__Stated goal__: Please start at the first line of the records beneath and quote each line exactly, ending with the line containing "LAMP_SPREAD = 140".
========================
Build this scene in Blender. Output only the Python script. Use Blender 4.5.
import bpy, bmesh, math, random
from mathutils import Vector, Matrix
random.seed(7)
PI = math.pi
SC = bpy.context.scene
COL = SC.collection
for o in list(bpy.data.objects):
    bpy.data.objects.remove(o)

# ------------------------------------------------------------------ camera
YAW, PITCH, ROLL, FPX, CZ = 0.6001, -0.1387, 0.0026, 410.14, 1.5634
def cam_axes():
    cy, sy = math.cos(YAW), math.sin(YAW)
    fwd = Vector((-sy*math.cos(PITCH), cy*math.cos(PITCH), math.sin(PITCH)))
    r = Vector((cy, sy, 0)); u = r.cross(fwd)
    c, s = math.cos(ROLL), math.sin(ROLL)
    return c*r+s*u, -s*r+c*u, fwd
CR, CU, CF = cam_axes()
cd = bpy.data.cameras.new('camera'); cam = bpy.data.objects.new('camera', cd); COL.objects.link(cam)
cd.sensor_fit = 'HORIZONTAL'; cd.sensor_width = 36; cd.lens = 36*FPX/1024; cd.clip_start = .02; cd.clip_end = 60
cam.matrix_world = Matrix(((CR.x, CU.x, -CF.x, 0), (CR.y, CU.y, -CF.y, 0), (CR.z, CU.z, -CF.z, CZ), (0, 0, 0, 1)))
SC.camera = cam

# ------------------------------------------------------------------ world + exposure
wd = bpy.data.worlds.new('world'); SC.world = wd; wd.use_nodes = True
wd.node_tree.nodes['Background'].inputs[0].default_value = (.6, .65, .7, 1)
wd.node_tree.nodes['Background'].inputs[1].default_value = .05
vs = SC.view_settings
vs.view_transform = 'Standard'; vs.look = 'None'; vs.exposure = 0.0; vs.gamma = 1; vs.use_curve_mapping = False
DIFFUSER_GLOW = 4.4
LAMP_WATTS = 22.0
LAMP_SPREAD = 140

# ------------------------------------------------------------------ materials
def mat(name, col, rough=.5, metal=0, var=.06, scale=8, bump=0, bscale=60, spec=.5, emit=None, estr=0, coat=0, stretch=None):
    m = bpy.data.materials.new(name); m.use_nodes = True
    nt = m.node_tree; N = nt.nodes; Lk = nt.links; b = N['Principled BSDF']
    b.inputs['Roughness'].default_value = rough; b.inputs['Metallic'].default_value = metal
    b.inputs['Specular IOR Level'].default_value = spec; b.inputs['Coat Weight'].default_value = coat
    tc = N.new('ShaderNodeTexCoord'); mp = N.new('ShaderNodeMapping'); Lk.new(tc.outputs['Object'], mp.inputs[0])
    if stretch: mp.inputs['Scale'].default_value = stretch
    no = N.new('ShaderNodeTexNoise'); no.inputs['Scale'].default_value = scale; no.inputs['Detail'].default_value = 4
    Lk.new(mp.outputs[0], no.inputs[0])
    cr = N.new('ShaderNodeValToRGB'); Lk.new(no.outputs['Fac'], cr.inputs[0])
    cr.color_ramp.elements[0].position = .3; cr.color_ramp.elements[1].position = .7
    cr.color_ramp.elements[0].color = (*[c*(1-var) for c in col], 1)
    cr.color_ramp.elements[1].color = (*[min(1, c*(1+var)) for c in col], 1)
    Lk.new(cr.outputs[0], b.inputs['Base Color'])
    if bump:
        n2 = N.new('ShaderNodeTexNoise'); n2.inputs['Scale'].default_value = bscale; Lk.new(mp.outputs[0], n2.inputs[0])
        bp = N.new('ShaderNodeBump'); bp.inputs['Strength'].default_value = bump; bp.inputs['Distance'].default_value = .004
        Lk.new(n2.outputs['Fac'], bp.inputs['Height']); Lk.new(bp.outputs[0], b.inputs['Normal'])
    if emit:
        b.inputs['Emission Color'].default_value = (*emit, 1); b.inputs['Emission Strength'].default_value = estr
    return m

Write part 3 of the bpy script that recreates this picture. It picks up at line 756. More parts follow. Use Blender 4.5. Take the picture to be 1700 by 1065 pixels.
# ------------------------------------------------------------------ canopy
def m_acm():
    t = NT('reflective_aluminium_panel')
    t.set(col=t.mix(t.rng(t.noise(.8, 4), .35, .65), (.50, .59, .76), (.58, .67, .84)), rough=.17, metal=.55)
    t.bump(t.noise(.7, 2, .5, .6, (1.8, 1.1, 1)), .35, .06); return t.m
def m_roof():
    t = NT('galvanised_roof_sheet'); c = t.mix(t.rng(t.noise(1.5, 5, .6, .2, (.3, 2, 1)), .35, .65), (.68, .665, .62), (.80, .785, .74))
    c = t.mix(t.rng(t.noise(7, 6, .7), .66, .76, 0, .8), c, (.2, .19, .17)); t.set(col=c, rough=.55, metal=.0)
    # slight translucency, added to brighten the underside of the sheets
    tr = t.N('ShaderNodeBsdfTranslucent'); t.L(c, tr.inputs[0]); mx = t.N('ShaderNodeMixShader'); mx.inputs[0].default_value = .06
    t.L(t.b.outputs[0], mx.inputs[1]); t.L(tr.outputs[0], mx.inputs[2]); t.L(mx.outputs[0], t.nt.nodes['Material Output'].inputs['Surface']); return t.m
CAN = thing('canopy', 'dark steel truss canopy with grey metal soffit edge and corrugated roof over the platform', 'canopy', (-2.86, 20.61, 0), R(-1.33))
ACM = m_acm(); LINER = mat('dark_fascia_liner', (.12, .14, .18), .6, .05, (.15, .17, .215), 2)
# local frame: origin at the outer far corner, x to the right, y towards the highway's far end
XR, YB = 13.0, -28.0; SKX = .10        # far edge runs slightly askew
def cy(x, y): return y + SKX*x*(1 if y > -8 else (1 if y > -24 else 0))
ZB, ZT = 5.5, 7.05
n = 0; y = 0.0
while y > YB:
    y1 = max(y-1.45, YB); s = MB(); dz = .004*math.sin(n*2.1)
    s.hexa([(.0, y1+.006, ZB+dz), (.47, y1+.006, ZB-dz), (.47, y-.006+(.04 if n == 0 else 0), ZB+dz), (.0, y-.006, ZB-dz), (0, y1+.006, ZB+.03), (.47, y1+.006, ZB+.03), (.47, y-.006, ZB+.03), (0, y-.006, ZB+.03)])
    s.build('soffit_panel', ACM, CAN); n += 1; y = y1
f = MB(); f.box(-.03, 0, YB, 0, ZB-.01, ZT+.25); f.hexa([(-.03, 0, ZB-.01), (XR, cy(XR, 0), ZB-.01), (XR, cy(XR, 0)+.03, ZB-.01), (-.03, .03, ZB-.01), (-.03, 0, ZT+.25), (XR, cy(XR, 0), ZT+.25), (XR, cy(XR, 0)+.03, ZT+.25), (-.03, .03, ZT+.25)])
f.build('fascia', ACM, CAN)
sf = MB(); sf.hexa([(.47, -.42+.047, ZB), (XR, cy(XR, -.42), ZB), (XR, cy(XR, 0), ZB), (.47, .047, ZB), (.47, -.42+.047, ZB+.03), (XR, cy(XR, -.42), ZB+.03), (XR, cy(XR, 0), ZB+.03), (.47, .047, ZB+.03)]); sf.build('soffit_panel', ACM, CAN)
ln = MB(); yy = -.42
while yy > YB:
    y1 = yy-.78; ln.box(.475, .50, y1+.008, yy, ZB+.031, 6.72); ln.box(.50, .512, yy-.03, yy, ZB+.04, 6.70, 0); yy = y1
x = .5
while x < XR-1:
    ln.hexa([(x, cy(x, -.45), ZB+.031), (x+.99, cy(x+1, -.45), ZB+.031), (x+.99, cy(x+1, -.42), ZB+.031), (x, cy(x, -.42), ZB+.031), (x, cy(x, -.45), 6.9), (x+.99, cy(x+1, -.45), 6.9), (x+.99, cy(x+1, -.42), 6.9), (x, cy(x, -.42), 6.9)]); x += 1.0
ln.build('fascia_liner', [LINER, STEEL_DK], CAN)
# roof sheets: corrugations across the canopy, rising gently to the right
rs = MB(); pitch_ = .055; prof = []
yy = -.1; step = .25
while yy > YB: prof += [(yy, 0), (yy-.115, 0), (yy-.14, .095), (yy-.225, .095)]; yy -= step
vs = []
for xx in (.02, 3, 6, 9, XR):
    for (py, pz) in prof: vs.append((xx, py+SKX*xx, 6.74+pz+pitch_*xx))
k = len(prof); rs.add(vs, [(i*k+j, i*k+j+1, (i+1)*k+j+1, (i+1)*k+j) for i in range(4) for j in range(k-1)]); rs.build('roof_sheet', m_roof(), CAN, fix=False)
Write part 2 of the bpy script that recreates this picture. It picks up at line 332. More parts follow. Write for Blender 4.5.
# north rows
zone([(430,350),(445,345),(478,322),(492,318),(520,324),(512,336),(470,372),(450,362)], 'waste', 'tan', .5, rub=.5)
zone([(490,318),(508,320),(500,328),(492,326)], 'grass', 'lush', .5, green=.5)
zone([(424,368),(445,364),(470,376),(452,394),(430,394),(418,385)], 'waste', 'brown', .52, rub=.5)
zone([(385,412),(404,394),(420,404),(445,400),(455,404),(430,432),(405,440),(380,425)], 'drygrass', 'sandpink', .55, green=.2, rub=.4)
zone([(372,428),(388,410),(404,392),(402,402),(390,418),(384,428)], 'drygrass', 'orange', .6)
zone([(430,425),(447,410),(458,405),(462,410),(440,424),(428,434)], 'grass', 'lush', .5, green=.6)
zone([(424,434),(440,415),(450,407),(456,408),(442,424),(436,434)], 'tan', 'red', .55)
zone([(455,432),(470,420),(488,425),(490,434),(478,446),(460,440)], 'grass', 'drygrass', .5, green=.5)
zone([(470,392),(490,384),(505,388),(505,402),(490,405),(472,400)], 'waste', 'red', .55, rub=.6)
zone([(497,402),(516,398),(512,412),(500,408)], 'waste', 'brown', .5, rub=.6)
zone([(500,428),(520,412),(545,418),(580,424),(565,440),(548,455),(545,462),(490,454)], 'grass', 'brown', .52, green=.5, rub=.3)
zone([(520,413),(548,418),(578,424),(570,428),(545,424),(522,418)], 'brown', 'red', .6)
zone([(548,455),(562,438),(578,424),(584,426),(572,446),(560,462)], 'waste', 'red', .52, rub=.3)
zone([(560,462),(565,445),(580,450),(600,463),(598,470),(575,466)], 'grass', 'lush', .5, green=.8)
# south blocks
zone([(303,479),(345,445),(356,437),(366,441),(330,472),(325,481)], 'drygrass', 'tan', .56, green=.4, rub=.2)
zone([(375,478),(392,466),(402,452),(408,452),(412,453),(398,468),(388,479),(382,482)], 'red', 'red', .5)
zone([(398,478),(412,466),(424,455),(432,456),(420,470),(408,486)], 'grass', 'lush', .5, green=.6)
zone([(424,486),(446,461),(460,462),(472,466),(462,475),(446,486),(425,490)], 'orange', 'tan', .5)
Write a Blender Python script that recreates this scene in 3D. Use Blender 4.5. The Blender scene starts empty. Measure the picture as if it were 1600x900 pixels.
========================
__Full solution__:
Build this scene in Blender. Output only the Python script. Use Blender 4.5.
import bpy, bmesh, math, random
from mathutils import Vector, Matrix
random.seed(7)
PI = math.pi
SC = bpy.context.scene
COL = SC.collection
for o in list(bpy.data.objects):
    bpy.data.objects.remove(o)

# ------------------------------------------------------------------ camera
YAW, PITCH, ROLL, FPX, CZ = 0.6001, -0.1387, 0.0026, 410.14, 1.5634
def cam_axes():
    cy, sy = math.cos(YAW), math.sin(YAW)
    fwd = Vector((-sy*math.cos(PITCH), cy*math.cos(PITCH), math.sin(PITCH)))
    r = Vector((cy, sy, 0)); u = r.cross(fwd)
    c, s = math.cos(ROLL), math.sin(ROLL)
    return c*r+s*u, -s*r+c*u, fwd
CR, CU, CF = cam_axes()
cd = bpy.data.cameras.new('camera'); cam = bpy.data.objects.new('camera', cd); COL.objects.link(cam)
cd.sensor_fit = 'HORIZONTAL'; cd.sensor_width = 36; cd.lens = 36*FPX/1024; cd.clip_start = .02; cd.clip_end = 60
cam.matrix_world = Matrix(((CR.x, CU.x, -CF.x, 0), (CR.y, CU.y, -CF.y, 0), (CR.z, CU.z, -CF.z, CZ), (0, 0, 0, 1)))
SC.camera = cam

# ------------------------------------------------------------------ world + exposure
wd = bpy.data.worlds.new('world'); SC.world = wd; wd.use_nodes = True
wd.node_tree.nodes['Background'].inputs[0].default_value = (.6, .65, .7, 1)
wd.node_tree.nodes['Background'].inputs[1].default_value = .05
vs = SC.view_settings
vs.view_transform = 'Standard'; vs.look = 'None'; vs.exposure = 0.0; vs.gamma = 1; vs.use_curve_mapping = False
DIFFUSER_GLOW = 4.4
LAMP_WATTS = 22.0
LAMP_SPREAD = 140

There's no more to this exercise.